> _The problem_
Reproduce exactly the lines of the material beneath, from the line that contains "Keep writing the" to the line that contains "return np.array([c[0], Yc, z0", both included, and no other lines.

> _Entries shown_

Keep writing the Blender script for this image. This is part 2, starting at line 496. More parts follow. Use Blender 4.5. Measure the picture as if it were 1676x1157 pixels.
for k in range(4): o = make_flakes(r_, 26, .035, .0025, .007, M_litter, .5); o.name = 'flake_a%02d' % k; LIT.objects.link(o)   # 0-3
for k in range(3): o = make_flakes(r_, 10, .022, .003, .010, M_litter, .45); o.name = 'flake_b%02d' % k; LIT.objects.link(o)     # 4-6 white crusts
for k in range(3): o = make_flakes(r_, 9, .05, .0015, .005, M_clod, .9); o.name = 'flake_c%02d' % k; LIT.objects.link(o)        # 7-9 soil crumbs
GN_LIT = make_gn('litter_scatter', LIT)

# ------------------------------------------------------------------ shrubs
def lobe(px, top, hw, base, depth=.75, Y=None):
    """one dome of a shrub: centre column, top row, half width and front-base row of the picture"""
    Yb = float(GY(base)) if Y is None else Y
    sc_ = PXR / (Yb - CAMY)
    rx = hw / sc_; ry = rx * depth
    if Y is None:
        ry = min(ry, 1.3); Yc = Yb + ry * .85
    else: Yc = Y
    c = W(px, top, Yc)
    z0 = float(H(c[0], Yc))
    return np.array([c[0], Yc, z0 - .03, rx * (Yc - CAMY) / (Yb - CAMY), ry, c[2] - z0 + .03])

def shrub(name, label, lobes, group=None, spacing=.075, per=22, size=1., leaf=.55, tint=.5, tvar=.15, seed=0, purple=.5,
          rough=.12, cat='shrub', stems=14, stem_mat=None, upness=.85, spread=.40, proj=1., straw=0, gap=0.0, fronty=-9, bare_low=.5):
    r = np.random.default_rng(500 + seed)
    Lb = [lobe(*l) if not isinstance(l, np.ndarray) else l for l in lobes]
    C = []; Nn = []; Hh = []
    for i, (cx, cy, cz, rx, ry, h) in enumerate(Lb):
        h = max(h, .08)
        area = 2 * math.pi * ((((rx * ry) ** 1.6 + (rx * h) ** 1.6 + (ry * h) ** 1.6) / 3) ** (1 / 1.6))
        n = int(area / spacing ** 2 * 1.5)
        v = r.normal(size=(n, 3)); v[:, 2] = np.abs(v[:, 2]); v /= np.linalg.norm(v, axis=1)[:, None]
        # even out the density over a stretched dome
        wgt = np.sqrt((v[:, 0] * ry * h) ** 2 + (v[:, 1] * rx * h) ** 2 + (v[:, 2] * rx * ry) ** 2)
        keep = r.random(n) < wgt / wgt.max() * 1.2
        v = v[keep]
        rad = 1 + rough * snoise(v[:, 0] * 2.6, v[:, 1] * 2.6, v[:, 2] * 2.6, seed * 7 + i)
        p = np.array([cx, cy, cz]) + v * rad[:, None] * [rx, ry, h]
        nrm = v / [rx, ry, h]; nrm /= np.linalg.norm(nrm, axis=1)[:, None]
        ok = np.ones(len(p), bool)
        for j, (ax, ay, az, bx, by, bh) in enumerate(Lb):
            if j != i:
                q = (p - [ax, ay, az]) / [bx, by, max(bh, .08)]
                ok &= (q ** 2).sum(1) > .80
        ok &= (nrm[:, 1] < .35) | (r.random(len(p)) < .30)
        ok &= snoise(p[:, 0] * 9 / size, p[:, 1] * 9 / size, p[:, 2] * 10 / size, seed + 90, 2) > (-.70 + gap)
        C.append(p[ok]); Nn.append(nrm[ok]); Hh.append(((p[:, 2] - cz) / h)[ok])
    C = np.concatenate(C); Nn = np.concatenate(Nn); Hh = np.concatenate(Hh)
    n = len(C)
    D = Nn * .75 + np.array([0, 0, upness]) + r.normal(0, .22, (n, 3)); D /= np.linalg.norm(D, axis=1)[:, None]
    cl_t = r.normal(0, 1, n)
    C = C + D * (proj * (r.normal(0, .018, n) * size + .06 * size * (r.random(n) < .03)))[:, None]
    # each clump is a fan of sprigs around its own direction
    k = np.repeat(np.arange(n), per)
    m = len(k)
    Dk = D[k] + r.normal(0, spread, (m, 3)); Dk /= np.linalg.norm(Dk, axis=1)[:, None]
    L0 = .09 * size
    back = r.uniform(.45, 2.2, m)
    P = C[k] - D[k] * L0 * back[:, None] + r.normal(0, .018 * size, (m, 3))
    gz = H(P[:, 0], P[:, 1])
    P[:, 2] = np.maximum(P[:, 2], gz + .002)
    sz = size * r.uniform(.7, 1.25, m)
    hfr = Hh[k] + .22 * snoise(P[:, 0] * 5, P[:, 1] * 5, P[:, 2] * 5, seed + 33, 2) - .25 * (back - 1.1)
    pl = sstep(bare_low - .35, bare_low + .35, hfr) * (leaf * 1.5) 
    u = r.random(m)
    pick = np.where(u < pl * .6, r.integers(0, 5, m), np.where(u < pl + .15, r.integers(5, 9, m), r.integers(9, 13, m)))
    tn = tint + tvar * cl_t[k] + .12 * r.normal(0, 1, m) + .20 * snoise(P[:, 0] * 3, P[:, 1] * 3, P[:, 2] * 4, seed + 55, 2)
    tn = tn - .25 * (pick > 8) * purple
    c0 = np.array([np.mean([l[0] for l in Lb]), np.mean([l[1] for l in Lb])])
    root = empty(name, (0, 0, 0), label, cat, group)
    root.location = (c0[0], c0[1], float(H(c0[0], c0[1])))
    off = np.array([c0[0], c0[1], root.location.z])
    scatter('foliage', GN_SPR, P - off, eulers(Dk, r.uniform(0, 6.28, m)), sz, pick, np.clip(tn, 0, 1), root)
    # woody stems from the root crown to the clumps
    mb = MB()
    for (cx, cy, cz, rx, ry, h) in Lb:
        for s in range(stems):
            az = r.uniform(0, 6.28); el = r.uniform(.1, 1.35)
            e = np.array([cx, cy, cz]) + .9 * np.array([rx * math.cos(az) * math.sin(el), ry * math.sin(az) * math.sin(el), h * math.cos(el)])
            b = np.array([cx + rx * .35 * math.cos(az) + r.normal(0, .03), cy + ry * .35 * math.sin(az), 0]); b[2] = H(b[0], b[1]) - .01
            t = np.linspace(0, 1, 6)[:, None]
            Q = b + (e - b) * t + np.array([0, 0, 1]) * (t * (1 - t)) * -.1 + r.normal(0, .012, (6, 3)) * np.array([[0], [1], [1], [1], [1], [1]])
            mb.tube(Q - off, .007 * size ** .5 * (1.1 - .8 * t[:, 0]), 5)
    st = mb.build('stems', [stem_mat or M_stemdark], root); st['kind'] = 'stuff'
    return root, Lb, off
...
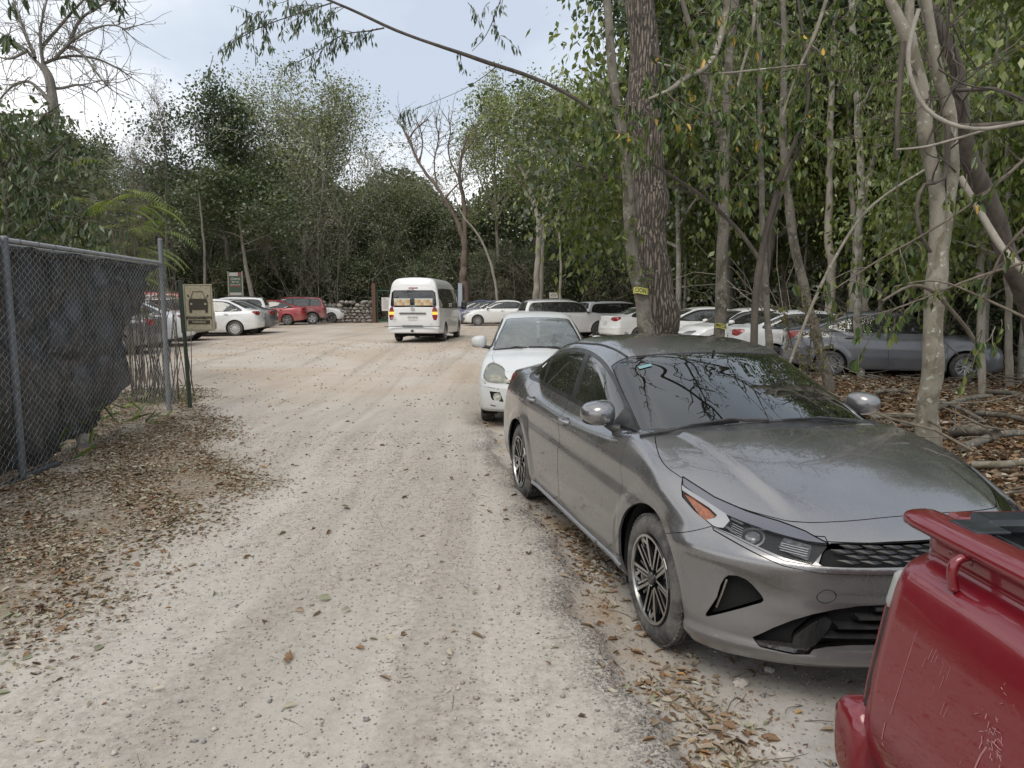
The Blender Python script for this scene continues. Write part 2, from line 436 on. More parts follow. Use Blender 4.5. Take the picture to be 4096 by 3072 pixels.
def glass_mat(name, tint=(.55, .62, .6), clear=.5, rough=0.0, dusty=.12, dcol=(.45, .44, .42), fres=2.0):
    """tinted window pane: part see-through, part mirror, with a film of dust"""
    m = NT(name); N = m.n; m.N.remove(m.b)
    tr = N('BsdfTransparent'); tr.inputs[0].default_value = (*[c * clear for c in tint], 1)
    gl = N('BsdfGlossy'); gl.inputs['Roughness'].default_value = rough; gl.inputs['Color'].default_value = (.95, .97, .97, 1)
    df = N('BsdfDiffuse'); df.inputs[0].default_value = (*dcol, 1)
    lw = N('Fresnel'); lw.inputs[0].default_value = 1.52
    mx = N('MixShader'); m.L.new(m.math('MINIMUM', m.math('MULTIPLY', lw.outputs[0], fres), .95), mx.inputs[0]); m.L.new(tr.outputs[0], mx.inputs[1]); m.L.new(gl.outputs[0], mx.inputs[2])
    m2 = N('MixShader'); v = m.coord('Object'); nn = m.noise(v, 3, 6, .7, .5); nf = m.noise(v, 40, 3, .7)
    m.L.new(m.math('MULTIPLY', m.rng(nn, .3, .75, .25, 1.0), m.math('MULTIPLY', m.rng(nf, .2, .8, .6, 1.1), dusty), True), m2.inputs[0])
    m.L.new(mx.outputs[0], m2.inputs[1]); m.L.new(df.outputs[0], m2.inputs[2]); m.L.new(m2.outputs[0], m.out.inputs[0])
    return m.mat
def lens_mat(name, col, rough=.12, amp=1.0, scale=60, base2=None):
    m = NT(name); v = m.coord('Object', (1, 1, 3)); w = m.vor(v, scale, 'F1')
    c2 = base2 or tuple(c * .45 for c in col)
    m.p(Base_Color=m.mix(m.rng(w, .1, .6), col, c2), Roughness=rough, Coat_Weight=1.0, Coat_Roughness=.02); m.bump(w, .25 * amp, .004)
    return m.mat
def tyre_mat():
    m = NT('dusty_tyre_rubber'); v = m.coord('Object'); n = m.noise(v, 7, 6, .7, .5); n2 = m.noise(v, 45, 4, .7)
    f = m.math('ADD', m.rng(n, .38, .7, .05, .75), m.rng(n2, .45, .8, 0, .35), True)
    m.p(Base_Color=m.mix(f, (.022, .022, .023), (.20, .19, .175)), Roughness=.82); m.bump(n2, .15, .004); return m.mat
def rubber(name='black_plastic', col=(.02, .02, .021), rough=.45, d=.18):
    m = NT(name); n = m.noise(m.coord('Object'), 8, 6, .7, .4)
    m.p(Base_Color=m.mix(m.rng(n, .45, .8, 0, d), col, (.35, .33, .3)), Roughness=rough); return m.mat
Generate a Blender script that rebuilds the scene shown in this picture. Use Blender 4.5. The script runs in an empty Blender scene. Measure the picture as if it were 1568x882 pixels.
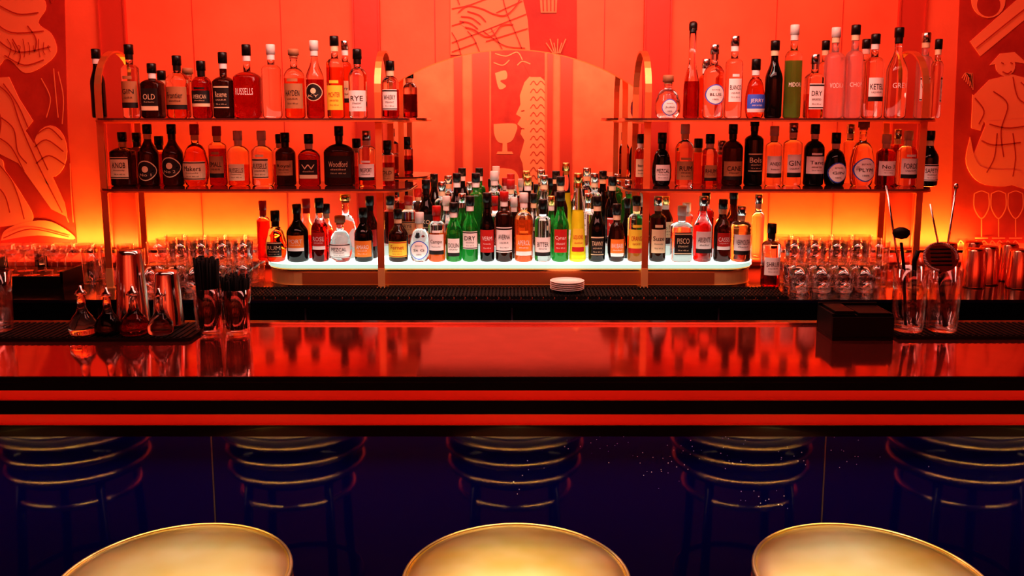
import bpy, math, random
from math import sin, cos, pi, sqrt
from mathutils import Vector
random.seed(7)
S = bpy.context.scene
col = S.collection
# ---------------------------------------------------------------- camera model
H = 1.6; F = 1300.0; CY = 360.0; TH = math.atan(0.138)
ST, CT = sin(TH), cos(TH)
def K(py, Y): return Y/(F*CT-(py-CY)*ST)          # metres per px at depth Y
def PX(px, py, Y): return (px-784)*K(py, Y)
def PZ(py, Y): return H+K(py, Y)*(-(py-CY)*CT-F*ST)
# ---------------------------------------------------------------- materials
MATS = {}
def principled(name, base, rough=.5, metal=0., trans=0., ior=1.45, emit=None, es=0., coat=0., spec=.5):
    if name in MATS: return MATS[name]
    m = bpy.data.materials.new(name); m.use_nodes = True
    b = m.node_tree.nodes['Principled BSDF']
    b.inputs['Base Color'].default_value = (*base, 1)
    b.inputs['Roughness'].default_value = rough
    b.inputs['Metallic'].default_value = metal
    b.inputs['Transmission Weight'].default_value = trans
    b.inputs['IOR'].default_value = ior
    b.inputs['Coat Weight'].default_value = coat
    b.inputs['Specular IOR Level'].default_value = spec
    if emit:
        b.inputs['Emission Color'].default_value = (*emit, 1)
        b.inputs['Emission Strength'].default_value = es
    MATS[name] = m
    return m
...
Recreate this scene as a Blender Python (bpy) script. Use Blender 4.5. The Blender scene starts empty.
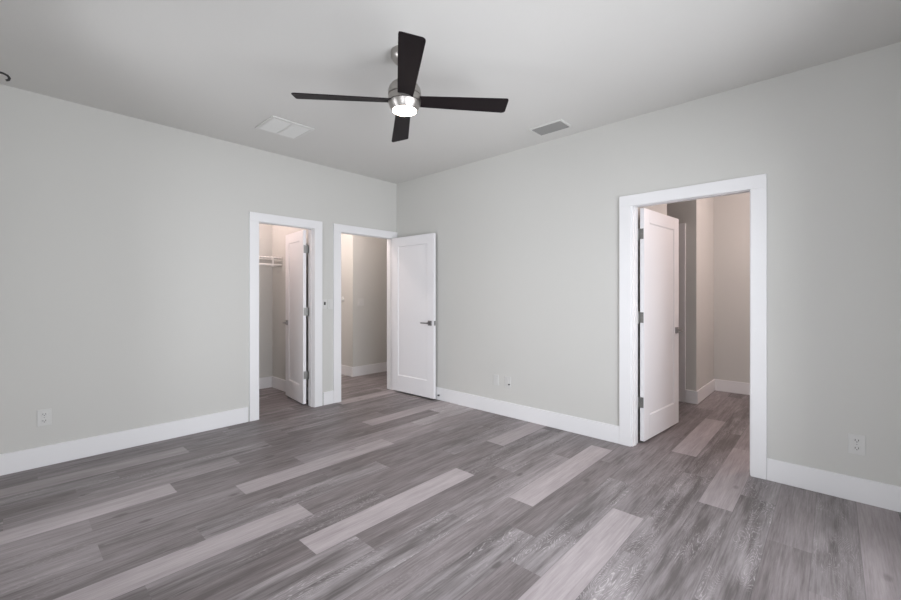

> _Exercise result_
Keep writing the Blender script for this image. This is part 2, starting at line 496. More parts follow. Use Blender 4.5. Measure the picture as if it were 1676x1157 pixels.
for k in range(4): o = make_flakes(r_, 26, .035, .0025, .007, M_litter, .5); o.name = 'flake_a%02d' % k; LIT.objects.link(o)   # 0-3
for k in range(3): o = make_flakes(r_, 10, .022, .003, .010, M_litter, .45); o.name = 'flake_b%02d' % k; LIT.objects.link(o)     # 4-6 white crusts
for k in range(3): o = make_flakes(r_, 9, .05, .0015, .005, M_clod, .9); o.name = 'flake_c%02d' % k; LIT.objects.link(o)        # 7-9 soil crumbs
GN_LIT = make_gn('litter_scatter', LIT)

# ------------------------------------------------------------------ shrubs
def lobe(px, top, hw, base, depth=.75, Y=None):
    """one dome of a shrub: centre column, top row, half width and front-base row of the picture"""
    Yb = float(GY(base)) if Y is None else Y
    sc_ = PXR / (Yb - CAMY)
    rx = hw / sc_; ry = rx * depth
    if Y is None:
        ry = min(ry, 1.3); Yc = Yb + ry * .85
    else: Yc = Y
    c = W(px, top, Yc)
    z0 = float(H(c[0], Yc))
    return np.array([c[0], Yc, z0 - .03, rx * (Yc - CAMY) / (Yb - CAMY), ry, c[2] - z0 + .03])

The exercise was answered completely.